When our correspondent contacted the state Commissioner for Information, Gbenga Omotoso, he said the demolition was part of the state’s urban regeneration programme.
Omotoso, who described the area as shorelines, noted that they were acquired for jetty.
He further explained that the demolished area was meant for commercial and government purposes, adding that a housing estate could also be sited there.

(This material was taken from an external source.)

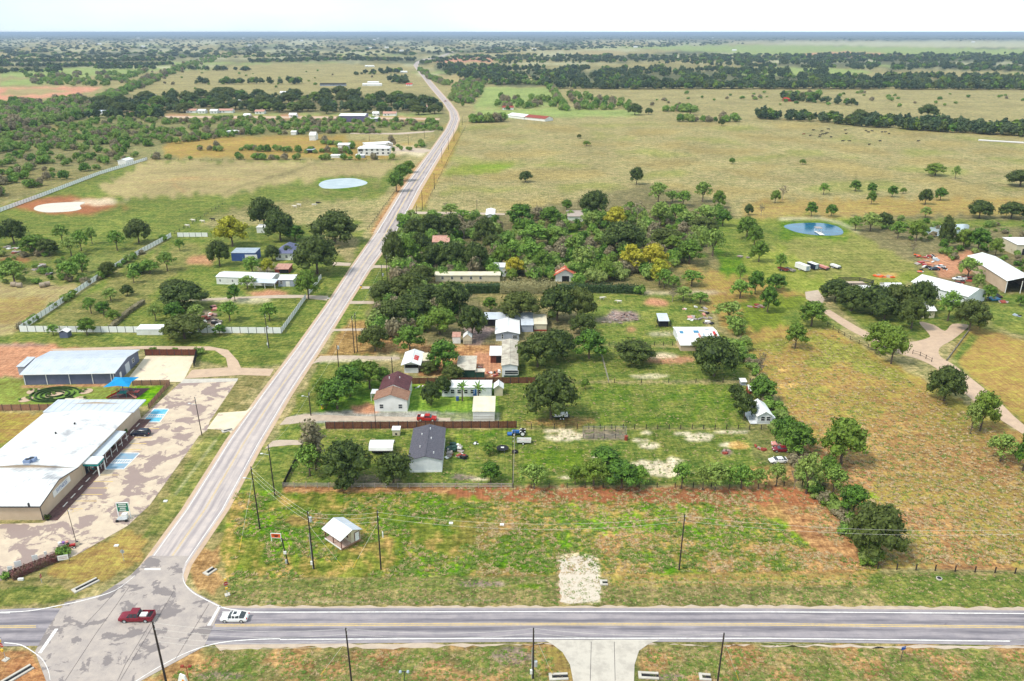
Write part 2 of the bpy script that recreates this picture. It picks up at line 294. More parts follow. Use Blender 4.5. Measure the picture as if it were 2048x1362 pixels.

He said, “It is part of the ongoing urban regeneration scheme. We are clearing every area we have shanties in the state. But in the case of this area in question, all sites are located at the lagoon. These are places that have been acquired for jetty. There is no place where we have shanties on waterfronts. It is not done. The place has already been committed to government activities. If you go to any country where there are shorelines, you will see how beautiful their shorelines are. They are used for commercial and government public purposes. Shorelines are a special part of any mega city. So the place is a committed area. Part of it is also a jetty site acquisition, but these people went to build shanties there, which is why they removed them. Building an estate there is also not a bad idea. If you have been in a place for a hundred years and you don’t regularise your papers, anything can happen. The government does not move into an area and begins to demolish a democracy. There must have been communication between the residents and the government. If they say they have been there for long, that does that make it legal.”